>>>

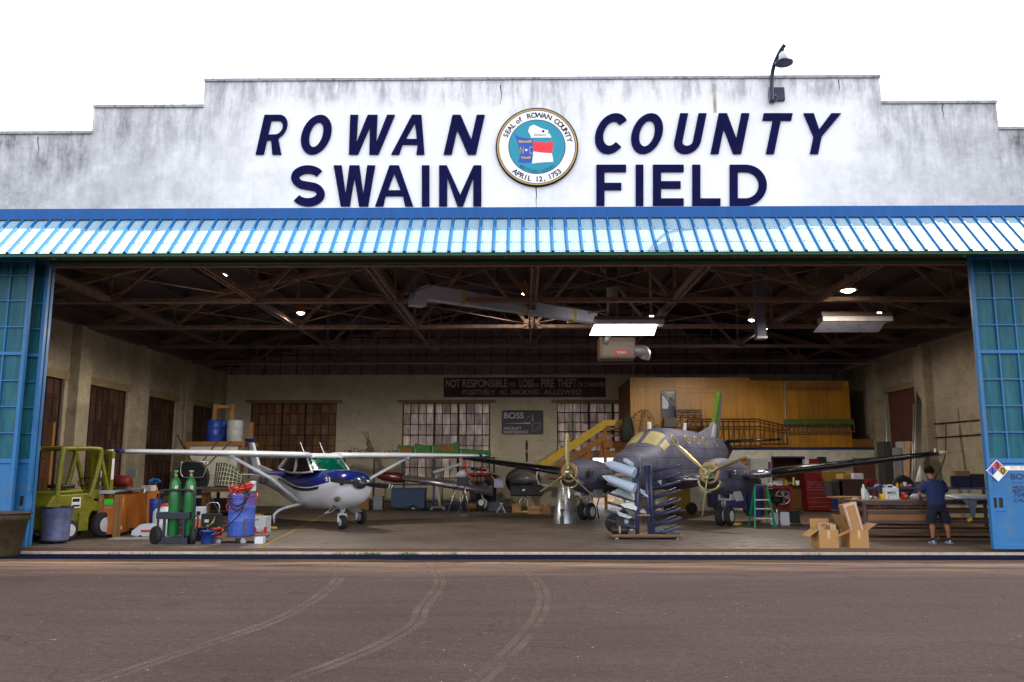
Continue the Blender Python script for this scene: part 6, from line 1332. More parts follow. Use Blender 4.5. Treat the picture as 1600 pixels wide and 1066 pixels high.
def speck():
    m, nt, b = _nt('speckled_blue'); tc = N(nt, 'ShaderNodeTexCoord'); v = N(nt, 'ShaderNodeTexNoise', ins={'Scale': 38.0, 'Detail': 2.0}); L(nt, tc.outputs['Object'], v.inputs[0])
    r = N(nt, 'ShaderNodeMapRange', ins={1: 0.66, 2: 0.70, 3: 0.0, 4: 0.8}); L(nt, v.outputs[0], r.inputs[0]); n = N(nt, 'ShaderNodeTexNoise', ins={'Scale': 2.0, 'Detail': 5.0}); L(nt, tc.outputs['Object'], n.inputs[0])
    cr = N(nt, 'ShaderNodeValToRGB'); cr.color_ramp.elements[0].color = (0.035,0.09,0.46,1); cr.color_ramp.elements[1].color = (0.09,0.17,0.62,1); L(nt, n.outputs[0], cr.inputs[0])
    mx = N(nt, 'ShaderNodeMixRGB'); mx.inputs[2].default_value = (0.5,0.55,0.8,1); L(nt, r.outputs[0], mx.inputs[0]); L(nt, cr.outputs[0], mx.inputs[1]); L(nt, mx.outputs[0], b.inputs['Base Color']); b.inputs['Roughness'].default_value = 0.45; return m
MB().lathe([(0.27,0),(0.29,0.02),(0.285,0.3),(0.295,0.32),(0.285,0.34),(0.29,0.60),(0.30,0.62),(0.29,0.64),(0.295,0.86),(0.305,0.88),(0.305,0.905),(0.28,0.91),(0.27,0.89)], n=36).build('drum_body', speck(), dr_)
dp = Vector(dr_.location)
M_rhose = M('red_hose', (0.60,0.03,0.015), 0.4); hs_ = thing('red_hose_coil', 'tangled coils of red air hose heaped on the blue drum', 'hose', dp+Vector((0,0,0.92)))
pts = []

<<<
>>>

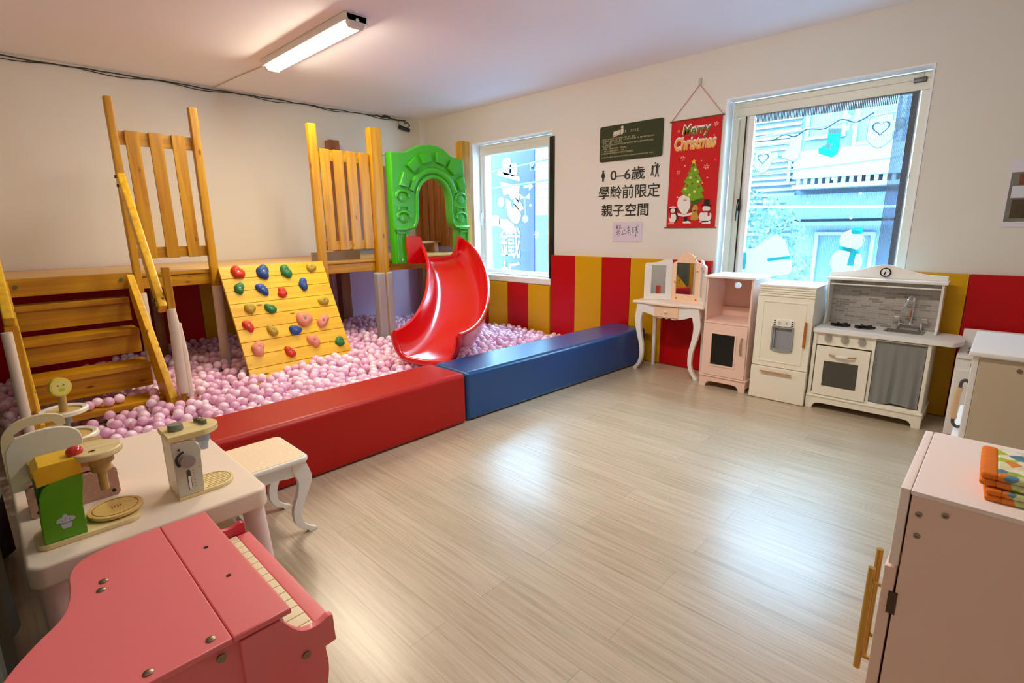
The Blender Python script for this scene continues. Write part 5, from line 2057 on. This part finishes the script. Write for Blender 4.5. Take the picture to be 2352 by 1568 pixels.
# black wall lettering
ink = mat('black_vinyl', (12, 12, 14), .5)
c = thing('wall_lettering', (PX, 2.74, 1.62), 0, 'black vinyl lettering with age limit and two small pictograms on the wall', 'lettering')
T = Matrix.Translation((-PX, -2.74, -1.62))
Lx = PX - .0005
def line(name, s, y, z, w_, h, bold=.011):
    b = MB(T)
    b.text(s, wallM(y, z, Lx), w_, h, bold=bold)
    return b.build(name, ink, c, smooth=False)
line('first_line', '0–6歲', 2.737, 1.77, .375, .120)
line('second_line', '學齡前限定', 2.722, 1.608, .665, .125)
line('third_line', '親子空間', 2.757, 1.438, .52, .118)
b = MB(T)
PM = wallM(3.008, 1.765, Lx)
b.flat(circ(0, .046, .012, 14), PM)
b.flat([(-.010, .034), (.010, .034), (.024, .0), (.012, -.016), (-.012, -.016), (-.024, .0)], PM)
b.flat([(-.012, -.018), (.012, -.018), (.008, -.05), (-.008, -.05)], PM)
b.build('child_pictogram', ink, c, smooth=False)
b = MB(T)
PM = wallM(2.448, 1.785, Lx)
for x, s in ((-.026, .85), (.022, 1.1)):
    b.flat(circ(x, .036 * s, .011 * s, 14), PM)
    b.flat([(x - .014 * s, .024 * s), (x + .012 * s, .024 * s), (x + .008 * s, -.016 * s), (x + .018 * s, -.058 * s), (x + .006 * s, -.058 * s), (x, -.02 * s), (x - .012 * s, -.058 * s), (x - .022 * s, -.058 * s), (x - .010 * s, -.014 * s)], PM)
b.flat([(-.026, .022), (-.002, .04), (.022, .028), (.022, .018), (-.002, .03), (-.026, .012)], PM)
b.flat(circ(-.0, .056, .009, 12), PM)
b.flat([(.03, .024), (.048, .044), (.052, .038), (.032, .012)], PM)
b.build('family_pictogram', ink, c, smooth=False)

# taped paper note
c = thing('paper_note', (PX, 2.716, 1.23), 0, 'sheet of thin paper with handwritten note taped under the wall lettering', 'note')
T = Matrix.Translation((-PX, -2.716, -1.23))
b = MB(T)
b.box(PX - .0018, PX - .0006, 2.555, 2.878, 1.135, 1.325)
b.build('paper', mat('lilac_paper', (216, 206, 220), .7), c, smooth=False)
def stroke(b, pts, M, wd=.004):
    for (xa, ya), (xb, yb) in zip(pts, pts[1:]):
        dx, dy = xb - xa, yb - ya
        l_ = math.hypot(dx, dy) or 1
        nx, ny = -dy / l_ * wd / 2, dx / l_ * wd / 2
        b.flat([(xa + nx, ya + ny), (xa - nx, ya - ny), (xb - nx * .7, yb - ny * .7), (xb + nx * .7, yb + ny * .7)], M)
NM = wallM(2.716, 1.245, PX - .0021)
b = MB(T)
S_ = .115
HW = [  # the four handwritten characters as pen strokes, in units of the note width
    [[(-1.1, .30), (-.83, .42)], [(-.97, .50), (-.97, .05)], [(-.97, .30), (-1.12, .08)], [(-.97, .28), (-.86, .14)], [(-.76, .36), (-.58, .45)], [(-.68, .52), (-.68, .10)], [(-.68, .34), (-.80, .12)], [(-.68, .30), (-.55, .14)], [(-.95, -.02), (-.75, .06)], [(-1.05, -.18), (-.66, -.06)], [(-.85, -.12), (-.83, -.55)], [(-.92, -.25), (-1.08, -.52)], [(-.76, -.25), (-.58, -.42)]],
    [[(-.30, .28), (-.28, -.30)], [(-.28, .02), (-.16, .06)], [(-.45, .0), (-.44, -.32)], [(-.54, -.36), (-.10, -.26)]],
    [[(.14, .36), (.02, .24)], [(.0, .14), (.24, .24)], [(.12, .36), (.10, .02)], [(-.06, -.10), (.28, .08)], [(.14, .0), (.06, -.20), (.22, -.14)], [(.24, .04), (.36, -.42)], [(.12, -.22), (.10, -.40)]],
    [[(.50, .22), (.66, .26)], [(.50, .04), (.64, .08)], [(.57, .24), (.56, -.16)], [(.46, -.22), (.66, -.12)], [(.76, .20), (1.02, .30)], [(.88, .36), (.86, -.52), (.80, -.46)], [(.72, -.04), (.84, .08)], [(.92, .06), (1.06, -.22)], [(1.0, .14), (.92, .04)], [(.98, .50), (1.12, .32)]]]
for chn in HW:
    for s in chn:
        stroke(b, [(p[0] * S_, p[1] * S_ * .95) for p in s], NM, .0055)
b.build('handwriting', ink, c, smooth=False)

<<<
>>>

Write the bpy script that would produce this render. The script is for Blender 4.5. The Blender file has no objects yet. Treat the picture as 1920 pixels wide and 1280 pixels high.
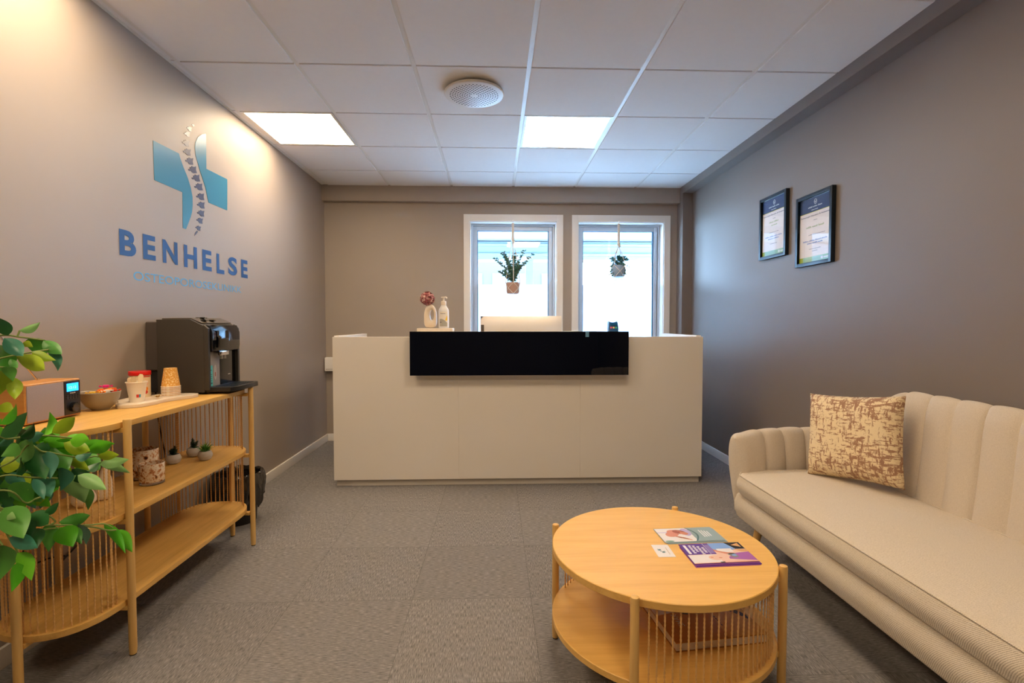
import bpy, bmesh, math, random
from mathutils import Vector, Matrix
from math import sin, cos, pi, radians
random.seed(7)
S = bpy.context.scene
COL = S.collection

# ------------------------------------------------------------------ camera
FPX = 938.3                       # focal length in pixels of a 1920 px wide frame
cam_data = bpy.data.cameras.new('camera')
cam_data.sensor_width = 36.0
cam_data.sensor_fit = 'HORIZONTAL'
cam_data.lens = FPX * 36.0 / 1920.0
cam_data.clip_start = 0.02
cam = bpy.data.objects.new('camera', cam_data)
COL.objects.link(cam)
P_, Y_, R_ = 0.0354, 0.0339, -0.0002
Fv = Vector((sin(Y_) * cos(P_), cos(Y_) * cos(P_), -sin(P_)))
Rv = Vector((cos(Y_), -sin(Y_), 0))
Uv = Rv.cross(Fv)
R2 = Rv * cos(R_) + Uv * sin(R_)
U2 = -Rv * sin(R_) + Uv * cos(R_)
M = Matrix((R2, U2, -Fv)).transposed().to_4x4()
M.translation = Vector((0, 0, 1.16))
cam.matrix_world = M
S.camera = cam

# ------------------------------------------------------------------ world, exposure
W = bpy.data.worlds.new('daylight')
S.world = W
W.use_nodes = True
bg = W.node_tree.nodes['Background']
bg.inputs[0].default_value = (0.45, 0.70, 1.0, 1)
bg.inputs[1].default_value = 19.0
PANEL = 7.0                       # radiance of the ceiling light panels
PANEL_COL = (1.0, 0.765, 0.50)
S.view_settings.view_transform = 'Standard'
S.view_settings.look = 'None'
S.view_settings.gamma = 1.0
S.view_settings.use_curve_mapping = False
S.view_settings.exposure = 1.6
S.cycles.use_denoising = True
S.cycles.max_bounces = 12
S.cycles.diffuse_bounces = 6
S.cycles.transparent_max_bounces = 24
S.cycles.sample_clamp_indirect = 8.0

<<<

_WHAT IS BEING ASKED_:
In the listing above, find the line with "Write the bpy" and the line with "COL = S.collection". Copy exactly those lines and all between them, minus the images.

_ANSWER BELOW_:
Write the bpy script that would produce this render. The script is for Blender 4.5. The Blender file has no objects yet. Treat the picture as 1920 pixels wide and 1280 pixels high.
import bpy, bmesh, math, random
from mathutils import Vector, Matrix
from math import sin, cos, pi, radians
random.seed(7)
S = bpy.context.scene
COL = S.collection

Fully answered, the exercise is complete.